> **TASK PROMPT**
Copy each line below without leaving any out.

-- begin DATA EXTRACT --

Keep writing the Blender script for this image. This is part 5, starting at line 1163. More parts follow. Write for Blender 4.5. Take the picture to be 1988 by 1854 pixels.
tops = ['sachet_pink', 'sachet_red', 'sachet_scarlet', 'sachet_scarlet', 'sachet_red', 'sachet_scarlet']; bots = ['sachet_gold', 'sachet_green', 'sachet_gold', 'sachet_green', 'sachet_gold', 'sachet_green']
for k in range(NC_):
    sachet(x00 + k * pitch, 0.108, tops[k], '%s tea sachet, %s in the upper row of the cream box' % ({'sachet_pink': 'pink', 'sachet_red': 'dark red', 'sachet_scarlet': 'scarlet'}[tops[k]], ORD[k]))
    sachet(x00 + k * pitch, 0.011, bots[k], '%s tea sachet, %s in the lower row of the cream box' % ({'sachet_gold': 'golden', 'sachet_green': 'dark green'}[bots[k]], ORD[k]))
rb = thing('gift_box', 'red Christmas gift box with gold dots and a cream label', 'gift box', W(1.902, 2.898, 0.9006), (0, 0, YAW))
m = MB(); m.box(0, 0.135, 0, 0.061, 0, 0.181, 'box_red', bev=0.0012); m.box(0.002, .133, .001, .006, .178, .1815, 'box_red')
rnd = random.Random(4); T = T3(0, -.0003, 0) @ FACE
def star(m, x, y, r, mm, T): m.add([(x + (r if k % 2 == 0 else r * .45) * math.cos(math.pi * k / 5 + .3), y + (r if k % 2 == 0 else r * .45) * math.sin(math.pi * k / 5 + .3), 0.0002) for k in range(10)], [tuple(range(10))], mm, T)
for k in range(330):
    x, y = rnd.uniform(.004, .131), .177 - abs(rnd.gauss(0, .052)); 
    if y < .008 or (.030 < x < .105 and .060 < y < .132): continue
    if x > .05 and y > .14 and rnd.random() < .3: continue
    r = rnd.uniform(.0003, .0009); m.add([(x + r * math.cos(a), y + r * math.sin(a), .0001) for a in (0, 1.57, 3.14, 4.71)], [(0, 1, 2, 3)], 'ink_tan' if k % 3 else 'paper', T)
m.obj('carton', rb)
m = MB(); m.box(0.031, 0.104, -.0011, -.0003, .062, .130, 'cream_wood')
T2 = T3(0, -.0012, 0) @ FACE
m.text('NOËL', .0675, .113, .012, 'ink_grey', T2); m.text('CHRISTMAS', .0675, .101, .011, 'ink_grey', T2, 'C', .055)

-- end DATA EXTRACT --

> **FINISHED EXERCISE**
Keep writing the Blender script for this image. This is part 5, starting at line 1163. More parts follow. Write for Blender 4.5. Take the picture to be 1988 by 1854 pixels.
tops = ['sachet_pink', 'sachet_red', 'sachet_scarlet', 'sachet_scarlet', 'sachet_red', 'sachet_scarlet']; bots = ['sachet_gold', 'sachet_green', 'sachet_gold', 'sachet_green', 'sachet_gold', 'sachet_green']
for k in range(NC_):
    sachet(x00 + k * pitch, 0.108, tops[k], '%s tea sachet, %s in the upper row of the cream box' % ({'sachet_pink': 'pink', 'sachet_red': 'dark red', 'sachet_scarlet': 'scarlet'}[tops[k]], ORD[k]))
    sachet(x00 + k * pitch, 0.011, bots[k], '%s tea sachet, %s in the lower row of the cream box' % ({'sachet_gold': 'golden', 'sachet_green': 'dark green'}[bots[k]], ORD[k]))
rb = thing('gift_box', 'red Christmas gift box with gold dots and a cream label', 'gift box', W(1.902, 2.898, 0.9006), (0, 0, YAW))
m = MB(); m.box(0, 0.135, 0, 0.061, 0, 0.181, 'box_red', bev=0.0012); m.box(0.002, .133, .001, .006, .178, .1815, 'box_red')
rnd = random.Random(4); T = T3(0, -.0003, 0) @ FACE
def star(m, x, y, r, mm, T): m.add([(x + (r if k % 2 == 0 else r * .45) * math.cos(math.pi * k / 5 + .3), y + (r if k % 2 == 0 else r * .45) * math.sin(math.pi * k / 5 + .3), 0.0002) for k in range(10)], [tuple(range(10))], mm, T)
for k in range(330):
    x, y = rnd.uniform(.004, .131), .177 - abs(rnd.gauss(0, .052)); 
    if y < .008 or (.030 < x < .105 and .060 < y < .132): continue
    if x > .05 and y > .14 and rnd.random() < .3: continue
    r = rnd.uniform(.0003, .0009); m.add([(x + r * math.cos(a), y + r * math.sin(a), .0001) for a in (0, 1.57, 3.14, 4.71)], [(0, 1, 2, 3)], 'ink_tan' if k % 3 else 'paper', T)
m.obj('carton', rb)
m = MB(); m.box(0.031, 0.104, -.0011, -.0003, .062, .130, 'cream_wood')
T2 = T3(0, -.0012, 0) @ FACE
m.text('NOËL', .0675, .113, .012, 'ink_grey', T2); m.text('CHRISTMAS', .0675, .101, .011, 'ink_grey', T2, 'C', .055)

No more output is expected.